Bankprov Cuts Crypto Mining Loans, Cites Crypto Winter Pressure

• Massachusetts-based Bankprov has announced that it will no longer offer loans secured by cryptocurrency mining rigs.
• Bankprov holds approximately $41.2 million in cryptocurrency-collateralized loans, with about $26.7 million of the debt backed by crypto-mining equipment.
• Several crypto-mining companies have sought bankruptcy protection or reorganized tens of millions in debt due to the crypto winter.

Bankprov, a subsidiary of Provident Bancorp based in Amesbury, Massachusetts, has announced that it will no longer offer loans secured by cryptocurrency mining rigs. Bankprov revealed in a filing with the US Securities and Exchange Commission (EX-99.1) that revenue from its digital asset loan portfolio has been decreasing and that new loan originations backed by mining equipment have been discontinued.

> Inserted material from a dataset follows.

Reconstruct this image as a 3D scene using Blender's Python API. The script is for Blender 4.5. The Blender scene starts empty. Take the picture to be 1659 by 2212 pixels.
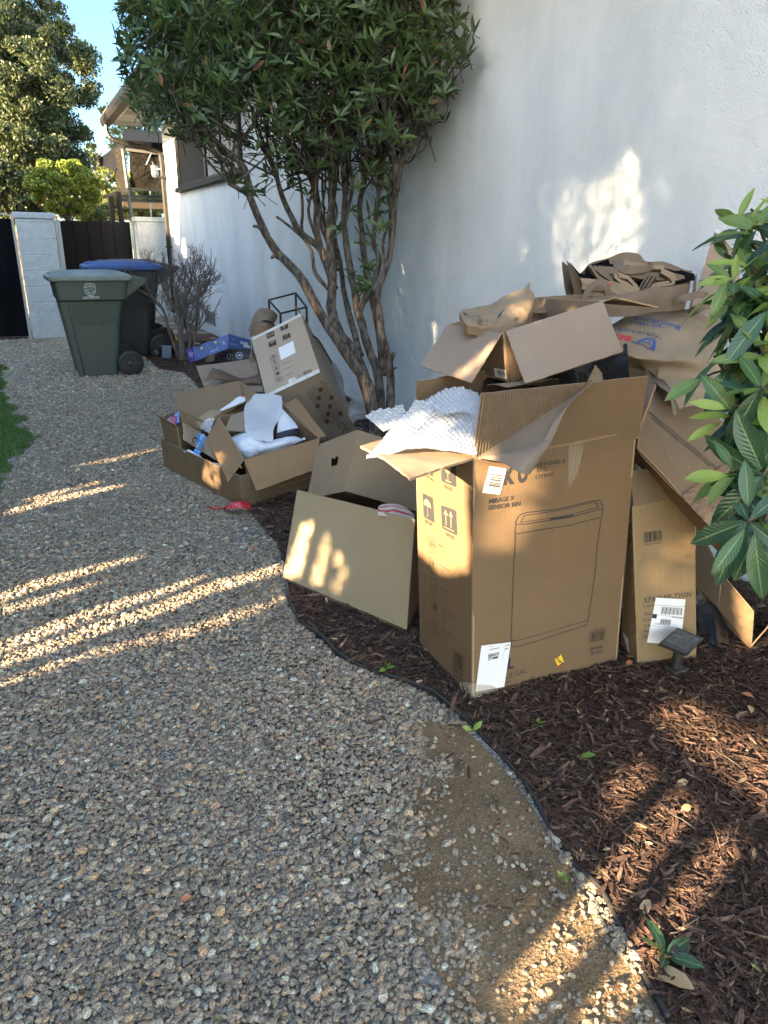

Bankprov holds approximately $41.2 million in cryptocurrency-collateralized loans, with about $26.7 million of the debt backed by crypto-mining equipment. This type of loan became popular in 2021, but the crypto winter created significant pressure on the industry. According to Luxor executive Ethan Vera, by the end of June 2022, around $4 billion in loans backed by mining machines were under financial strain.

A number of crypto-mining companies have either sought bankruptcy protection or reorganized tens of millions in debt. In September 2022, Compute North filed for bankruptcy. Two months later, Core Scientific also filed for bankruptcy. Other mining operations are attempting to restructure debt. Greenidge Generation announced Tuesday that it has reorganized $11 million in debt with B. Riley. Bankprov stated that it repossessed ASIC mining equipment from undisclosed crypto-mining operations in September.

The decision to no longer offer loans secured by cryptocurrency mining rigs is part of Bankprov’s overall strategy to reduce its digital asset lending portfolio. Bankprov is committed to providing customers with innovative financial services while managing risk and maintaining a sound capital structure.